» **DATASET SECTION**:
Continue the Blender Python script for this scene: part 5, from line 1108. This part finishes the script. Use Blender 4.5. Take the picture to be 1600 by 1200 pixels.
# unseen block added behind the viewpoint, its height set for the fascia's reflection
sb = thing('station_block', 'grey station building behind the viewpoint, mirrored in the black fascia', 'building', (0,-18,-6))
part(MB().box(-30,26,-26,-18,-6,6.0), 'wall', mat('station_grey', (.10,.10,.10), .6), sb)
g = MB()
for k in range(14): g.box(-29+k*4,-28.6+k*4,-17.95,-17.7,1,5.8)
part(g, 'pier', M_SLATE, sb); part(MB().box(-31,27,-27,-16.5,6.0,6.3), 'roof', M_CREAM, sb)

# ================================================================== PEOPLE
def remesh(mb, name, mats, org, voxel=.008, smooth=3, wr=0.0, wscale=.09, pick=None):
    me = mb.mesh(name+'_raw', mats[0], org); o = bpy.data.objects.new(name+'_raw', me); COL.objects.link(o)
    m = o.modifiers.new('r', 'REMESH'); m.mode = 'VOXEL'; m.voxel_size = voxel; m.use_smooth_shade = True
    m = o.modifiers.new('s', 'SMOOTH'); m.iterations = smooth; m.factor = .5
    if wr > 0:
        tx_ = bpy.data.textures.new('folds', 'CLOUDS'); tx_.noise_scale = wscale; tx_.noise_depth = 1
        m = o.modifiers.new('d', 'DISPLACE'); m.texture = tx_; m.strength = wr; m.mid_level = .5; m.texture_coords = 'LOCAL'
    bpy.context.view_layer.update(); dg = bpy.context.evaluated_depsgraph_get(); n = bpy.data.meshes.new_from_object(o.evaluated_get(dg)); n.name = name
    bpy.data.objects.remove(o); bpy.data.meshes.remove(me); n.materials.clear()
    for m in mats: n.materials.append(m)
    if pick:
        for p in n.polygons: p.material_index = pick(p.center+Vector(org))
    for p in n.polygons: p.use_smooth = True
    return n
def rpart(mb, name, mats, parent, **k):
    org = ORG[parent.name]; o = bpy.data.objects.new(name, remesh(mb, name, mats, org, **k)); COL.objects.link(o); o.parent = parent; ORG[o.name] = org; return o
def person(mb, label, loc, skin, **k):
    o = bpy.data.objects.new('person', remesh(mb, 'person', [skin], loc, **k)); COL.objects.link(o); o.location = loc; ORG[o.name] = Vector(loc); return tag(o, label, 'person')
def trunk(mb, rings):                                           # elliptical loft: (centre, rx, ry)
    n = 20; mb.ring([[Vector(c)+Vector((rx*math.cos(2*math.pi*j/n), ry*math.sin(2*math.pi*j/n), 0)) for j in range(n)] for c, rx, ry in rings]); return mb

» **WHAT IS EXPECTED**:
Extract the first line above and each line after it up to and including the one with "part(g, 'pier', M_SLATE, sb);", please, exactly and with nothing else.

» **ANSWER TO THIS PROBLEM**:
Continue the Blender Python script for this scene: part 5, from line 1108. This part finishes the script. Use Blender 4.5. Take the picture to be 1600 by 1200 pixels.
# unseen block added behind the viewpoint, its height set for the fascia's reflection
sb = thing('station_block', 'grey station building behind the viewpoint, mirrored in the black fascia', 'building', (0,-18,-6))
part(MB().box(-30,26,-26,-18,-6,6.0), 'wall', mat('station_grey', (.10,.10,.10), .6), sb)
g = MB()
for k in range(14): g.box(-29+k*4,-28.6+k*4,-17.95,-17.7,1,5.8)
part(g, 'pier', M_SLATE, sb); part(MB().box(-31,27,-27,-16.5,6.0,6.3), 'roof', M_CREAM, sb)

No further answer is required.